» **SET TASK**
Using the data below, copy each line that includes the word "objects".

» **GIVEN INFORMATION**
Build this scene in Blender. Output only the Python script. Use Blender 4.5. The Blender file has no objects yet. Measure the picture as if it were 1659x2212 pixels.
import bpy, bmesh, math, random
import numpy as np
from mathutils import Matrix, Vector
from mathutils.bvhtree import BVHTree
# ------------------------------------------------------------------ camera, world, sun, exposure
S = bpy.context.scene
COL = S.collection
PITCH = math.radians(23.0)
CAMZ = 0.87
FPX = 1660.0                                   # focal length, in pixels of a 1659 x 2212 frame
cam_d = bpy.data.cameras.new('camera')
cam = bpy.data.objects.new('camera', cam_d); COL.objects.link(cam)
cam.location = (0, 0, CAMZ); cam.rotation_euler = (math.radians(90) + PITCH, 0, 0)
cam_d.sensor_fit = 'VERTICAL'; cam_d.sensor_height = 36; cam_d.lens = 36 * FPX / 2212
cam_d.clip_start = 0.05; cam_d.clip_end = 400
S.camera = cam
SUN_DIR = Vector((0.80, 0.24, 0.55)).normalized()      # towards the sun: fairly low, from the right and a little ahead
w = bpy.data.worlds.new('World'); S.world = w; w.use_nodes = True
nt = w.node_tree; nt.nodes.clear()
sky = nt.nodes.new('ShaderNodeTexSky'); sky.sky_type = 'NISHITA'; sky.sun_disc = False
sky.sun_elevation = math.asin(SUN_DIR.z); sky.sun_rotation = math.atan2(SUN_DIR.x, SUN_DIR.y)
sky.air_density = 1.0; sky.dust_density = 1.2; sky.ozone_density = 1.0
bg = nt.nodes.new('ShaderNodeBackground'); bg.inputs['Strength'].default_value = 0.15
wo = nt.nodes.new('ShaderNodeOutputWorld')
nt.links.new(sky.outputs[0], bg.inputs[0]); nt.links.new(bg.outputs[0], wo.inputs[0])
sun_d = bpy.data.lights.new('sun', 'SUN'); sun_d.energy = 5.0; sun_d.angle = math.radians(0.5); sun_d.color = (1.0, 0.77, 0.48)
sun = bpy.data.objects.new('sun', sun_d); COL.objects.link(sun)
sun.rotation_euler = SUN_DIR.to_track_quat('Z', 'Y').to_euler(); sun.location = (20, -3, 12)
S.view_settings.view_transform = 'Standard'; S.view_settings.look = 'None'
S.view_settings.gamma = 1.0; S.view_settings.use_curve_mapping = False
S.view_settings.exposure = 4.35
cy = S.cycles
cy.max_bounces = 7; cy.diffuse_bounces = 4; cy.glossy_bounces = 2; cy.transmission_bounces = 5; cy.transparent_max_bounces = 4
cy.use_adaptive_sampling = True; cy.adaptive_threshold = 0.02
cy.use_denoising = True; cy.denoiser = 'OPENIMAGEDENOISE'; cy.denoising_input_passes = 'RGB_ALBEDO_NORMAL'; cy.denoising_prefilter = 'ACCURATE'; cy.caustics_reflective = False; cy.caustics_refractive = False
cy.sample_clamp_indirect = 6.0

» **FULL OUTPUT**
Build this scene in Blender. Output only the Python script. Use Blender 4.5. The Blender file has no objects yet. Measure the picture as if it were 1659x2212 pixels.
cam = bpy.data.objects.new('camera', cam_d); COL.objects.link(cam)
sun = bpy.data.objects.new('sun', sun_d); COL.objects.link(sun)